REBECCA | FILM REVIEW
Dir: Ben Wheatley (12A, 124 mins)
The director of pitch-dark cult dramas Kill List, Sightseers and High Rise, as well as the hallucinogenic A Field In England and shootout-in-a-warehouse thriller Free Fire, takes an apparent sideways step into the world of remakes. Daphne Du Maurier’s novel Rebecca is an unlikely choice for this fringe director, who with his regular writing partner Amy Jump has added chill and uncomfortable viscera to his previous films.
Famously made to Oscar-winning acclaim by Alfred Hitchcock in 1940 with stars Laurence Olivier and Joan Fontaine, this recasts the central lovers in the form of matinee idol Armie Hammer and Lily James. He is Maxim De Winter struggling in the aftermath of the death of his wife; she is trailing around Europe, a dogsbody for Ann Dowd’s excellent society snob who meets Maxim whilst on the French Riviera. They meet and fall in love in charming style, the chemistry between Hammer and James working wonderfully. James becomes the second Mrs De Winter and they return to his stately pile, Manderley. There, the unconnected, lower-class James find herself at the receiving end of disdain from the servants, particularly Kristin Scott Thomas’ arch Mrs Danvers.

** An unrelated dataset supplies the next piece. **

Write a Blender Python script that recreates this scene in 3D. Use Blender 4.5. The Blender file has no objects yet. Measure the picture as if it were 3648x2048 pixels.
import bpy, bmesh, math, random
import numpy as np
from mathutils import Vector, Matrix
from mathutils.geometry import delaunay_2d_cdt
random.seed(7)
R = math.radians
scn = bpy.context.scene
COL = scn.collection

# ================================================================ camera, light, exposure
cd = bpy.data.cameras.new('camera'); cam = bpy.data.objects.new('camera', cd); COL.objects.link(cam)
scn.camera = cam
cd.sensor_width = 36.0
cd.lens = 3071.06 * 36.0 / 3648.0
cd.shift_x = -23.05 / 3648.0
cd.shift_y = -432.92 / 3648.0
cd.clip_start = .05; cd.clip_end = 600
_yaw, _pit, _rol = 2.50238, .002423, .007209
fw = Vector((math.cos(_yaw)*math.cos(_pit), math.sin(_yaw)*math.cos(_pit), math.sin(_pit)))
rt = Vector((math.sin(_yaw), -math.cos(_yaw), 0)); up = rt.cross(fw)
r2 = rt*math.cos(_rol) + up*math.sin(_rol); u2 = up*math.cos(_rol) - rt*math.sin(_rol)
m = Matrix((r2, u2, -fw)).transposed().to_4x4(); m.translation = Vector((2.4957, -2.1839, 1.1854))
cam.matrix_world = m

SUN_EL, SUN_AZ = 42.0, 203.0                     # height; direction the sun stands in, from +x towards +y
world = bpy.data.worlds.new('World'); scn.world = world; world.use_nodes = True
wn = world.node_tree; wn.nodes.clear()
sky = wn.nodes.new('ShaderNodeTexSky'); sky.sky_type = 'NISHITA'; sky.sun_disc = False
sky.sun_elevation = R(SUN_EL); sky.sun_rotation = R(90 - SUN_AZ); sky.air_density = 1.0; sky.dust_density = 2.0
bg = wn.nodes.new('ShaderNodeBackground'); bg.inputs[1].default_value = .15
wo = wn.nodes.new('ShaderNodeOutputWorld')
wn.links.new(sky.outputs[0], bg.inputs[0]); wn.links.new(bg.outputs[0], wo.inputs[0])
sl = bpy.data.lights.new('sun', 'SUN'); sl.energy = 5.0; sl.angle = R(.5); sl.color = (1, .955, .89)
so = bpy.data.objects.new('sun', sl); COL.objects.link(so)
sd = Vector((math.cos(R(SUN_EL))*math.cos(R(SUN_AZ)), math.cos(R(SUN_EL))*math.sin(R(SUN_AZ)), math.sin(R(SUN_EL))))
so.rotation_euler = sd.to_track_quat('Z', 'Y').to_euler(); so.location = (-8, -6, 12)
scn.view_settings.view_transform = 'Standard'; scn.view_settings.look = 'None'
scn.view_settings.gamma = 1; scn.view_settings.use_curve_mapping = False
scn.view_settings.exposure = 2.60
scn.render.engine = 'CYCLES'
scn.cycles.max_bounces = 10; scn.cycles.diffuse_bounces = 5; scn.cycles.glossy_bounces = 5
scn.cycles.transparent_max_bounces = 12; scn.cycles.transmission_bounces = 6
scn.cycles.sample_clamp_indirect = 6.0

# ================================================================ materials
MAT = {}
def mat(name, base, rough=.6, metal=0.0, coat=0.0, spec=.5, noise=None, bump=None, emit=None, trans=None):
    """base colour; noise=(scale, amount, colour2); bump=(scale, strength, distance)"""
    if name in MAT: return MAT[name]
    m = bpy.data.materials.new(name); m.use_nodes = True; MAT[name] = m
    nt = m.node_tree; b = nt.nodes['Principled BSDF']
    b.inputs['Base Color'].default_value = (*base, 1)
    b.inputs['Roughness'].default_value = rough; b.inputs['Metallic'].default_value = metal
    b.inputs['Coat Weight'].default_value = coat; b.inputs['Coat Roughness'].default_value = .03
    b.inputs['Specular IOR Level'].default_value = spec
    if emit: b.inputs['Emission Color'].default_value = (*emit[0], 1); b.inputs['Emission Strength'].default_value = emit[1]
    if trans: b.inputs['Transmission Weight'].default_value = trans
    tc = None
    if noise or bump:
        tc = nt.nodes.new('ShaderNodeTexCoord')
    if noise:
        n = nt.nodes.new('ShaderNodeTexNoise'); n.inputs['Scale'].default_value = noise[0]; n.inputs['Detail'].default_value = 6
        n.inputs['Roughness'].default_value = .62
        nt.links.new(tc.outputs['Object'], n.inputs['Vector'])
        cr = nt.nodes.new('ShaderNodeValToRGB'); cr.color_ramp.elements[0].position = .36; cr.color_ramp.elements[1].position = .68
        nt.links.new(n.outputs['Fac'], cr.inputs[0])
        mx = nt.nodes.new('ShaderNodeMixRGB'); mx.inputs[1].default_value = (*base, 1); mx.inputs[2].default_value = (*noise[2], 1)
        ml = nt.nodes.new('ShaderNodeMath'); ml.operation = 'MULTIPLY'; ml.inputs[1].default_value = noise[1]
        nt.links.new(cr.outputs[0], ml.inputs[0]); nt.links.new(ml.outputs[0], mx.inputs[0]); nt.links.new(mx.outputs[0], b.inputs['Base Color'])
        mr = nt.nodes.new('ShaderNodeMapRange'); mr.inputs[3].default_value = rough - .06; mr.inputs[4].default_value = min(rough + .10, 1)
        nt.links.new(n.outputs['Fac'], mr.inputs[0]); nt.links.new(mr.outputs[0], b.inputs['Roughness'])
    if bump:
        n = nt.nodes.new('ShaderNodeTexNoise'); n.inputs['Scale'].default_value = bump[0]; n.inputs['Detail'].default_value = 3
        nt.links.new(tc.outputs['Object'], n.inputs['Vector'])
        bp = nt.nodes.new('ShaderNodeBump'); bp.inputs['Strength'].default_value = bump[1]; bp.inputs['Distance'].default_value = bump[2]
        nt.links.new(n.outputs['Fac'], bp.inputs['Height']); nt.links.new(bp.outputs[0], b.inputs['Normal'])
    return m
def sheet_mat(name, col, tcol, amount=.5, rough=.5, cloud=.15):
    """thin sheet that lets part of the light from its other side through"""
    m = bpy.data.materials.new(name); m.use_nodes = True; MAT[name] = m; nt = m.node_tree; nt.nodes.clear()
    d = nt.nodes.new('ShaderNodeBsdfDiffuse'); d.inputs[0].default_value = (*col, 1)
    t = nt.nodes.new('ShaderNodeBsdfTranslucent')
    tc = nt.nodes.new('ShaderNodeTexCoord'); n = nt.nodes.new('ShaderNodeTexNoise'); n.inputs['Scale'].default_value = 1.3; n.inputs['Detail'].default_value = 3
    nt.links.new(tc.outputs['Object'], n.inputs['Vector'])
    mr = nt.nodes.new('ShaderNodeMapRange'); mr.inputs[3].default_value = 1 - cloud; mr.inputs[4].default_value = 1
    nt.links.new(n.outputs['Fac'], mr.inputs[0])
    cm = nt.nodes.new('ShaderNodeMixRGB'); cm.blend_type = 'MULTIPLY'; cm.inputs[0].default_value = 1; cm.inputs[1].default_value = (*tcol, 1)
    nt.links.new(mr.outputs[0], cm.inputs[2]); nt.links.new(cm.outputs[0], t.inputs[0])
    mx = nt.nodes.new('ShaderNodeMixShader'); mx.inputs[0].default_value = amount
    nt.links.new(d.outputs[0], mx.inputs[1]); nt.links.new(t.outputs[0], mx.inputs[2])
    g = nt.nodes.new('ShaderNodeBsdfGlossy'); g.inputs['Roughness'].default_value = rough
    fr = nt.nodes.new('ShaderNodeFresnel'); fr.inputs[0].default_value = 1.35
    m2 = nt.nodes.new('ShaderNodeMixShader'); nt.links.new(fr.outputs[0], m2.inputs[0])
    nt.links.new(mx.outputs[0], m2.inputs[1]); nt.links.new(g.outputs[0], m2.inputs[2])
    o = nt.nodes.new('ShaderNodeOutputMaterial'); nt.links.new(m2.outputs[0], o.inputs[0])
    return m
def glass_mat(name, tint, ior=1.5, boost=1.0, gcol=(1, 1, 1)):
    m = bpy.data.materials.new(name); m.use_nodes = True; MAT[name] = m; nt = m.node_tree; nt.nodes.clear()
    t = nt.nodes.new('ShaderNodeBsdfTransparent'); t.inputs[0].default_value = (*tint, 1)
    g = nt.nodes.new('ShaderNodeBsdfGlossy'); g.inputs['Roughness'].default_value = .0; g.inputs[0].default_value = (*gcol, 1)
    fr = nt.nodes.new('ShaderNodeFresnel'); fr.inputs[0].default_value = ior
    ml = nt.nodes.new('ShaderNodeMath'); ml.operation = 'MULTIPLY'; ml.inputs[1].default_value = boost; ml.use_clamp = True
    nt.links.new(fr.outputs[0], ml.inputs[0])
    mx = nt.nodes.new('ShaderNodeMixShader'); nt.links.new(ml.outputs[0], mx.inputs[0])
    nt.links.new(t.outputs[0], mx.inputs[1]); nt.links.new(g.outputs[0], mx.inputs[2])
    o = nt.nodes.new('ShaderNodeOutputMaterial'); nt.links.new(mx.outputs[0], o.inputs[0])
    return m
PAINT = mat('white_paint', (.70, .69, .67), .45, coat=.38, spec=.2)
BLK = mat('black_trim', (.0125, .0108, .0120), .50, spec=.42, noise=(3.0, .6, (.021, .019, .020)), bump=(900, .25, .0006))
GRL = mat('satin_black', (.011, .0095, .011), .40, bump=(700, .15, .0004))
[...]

As the story progresses, it appears the first Mrs De Winter’s death might have not been an accident at sea but something far closer to home. Hammer manages to keep an ambiguity over De Winter’s intentions whilst James navigates her shift from fresh-faced ingenue with a passion for life into put-upon, hallucinating new wife with aplomb. There are some tonal shifts and scenes with Mrs Danvers that leap about uncomfortably compared to the Downton Abbey vibes of a lot of the storytelling. Director Wheatley still keeps a handful of his quirky flourishes: anachronistic folk song used to underscore moments, a disorientating ball as James’ sanity appears to slip, culminating in a scream that turns into a firework, while cross-cut editing adds to a disjointed unease at times.
Other elements feel unexplored, the depth of Danvers’ love for the first Mrs De Winter is merely hinted at, there’s a rather over-the-top Terry Thomas vibe to Tom Riley’s roguish interloper as Mrs De Winter’s cousin and the weight of guilt eventually sits fairly lightly on the architects of the first Mrs De Winter’s death. It’s a faithful retelling of the story: handsomely shot and well performed, with admirable flourishes but ultimately a little underwhelming, and Wheatley showing restraint when it might have been better for the film to have had more of his usual off-kilter vision.